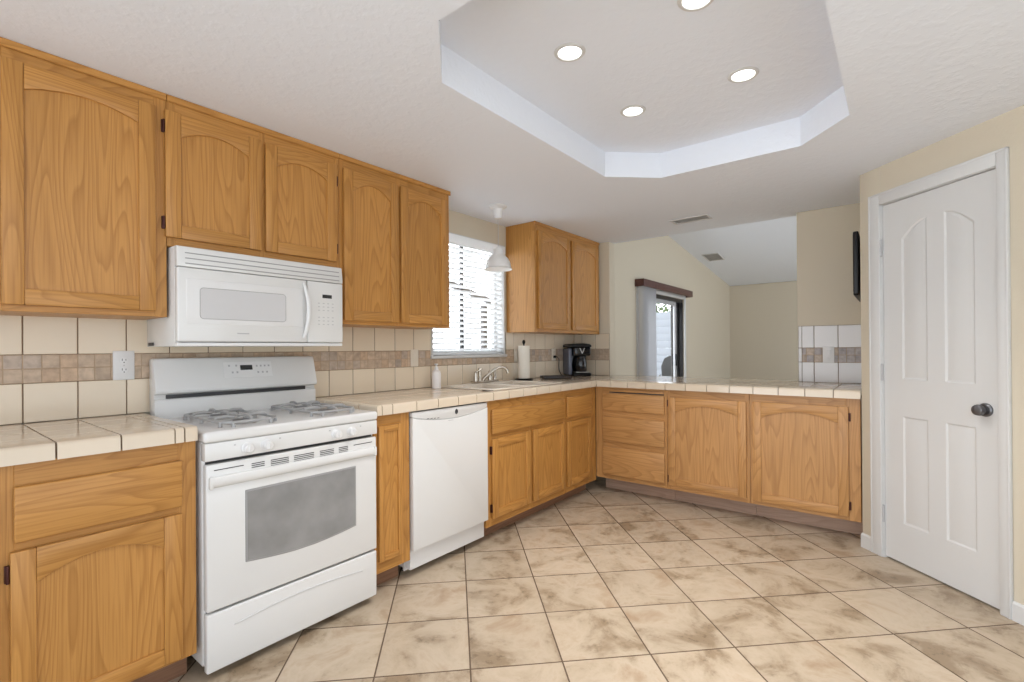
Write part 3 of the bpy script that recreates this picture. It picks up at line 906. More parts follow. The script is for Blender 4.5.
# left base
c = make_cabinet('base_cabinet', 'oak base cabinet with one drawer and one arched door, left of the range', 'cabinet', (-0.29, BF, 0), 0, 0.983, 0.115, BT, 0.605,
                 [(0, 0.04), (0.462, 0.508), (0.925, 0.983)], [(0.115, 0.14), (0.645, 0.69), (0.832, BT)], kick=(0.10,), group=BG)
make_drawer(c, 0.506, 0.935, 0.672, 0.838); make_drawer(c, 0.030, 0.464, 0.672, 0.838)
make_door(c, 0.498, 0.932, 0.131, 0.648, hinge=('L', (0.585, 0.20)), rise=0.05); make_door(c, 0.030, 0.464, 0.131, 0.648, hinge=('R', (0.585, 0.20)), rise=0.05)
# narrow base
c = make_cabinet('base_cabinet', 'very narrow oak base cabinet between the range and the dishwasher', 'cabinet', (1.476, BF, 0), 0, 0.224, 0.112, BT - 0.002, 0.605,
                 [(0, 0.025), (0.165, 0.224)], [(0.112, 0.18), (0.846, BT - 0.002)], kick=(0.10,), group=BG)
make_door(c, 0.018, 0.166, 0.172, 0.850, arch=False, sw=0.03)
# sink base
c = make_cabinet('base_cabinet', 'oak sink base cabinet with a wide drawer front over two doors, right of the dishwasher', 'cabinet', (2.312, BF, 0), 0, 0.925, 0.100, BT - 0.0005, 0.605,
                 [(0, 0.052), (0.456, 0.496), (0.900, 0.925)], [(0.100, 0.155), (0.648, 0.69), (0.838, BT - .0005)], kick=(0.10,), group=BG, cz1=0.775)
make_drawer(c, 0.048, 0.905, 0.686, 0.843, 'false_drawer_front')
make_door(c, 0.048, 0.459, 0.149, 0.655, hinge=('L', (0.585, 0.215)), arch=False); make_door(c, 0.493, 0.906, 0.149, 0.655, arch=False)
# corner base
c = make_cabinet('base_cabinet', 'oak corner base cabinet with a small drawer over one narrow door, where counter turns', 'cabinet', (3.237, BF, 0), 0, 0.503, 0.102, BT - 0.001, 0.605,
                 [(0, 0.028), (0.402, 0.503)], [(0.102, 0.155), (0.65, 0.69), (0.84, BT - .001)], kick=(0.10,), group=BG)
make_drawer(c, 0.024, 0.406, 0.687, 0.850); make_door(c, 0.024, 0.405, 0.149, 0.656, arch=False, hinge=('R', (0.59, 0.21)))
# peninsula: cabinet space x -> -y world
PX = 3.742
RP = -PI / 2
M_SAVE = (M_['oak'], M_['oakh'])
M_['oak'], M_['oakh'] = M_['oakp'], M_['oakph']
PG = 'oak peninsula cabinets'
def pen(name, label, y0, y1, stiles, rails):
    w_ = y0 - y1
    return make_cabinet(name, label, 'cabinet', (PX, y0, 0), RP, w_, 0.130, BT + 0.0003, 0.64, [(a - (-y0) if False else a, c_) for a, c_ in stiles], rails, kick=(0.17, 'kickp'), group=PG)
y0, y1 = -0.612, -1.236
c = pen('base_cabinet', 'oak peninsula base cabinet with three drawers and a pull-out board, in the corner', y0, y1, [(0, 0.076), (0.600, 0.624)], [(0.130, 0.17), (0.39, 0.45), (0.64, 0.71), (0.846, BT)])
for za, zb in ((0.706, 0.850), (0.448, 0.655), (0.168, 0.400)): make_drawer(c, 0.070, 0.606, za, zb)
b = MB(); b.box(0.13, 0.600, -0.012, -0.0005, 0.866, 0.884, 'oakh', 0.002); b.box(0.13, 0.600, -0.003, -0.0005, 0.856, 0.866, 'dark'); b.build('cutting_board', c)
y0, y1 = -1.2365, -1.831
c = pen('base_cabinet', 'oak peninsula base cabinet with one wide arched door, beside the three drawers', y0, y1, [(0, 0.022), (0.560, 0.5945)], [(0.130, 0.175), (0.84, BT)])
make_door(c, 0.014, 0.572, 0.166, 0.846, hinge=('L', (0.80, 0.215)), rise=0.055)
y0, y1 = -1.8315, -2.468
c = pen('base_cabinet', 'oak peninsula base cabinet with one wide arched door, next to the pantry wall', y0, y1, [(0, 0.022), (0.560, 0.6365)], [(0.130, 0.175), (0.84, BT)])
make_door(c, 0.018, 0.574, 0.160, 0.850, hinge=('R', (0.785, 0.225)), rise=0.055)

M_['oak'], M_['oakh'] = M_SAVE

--

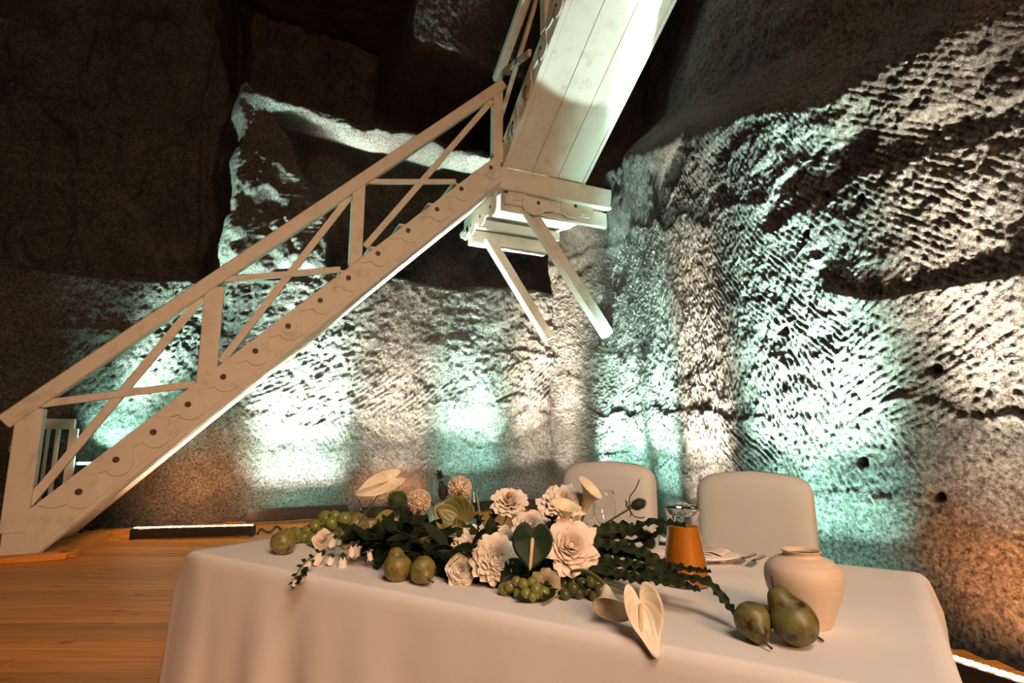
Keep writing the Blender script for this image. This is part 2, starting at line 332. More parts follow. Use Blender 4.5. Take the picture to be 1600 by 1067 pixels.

● **Objective**
Out of the preceding entries, pull every line containing the string "this".

● **Task solution**
Write part 3 of the bpy script that recreates this picture. It picks up at line 906. More parts follow. The script is for Blender 4.5.
Keep writing the Blender script for this image. This is part 2, starting at line 332. More parts follow. Use Blender 4.5. Take the picture to be 1600 by 1067 pixels.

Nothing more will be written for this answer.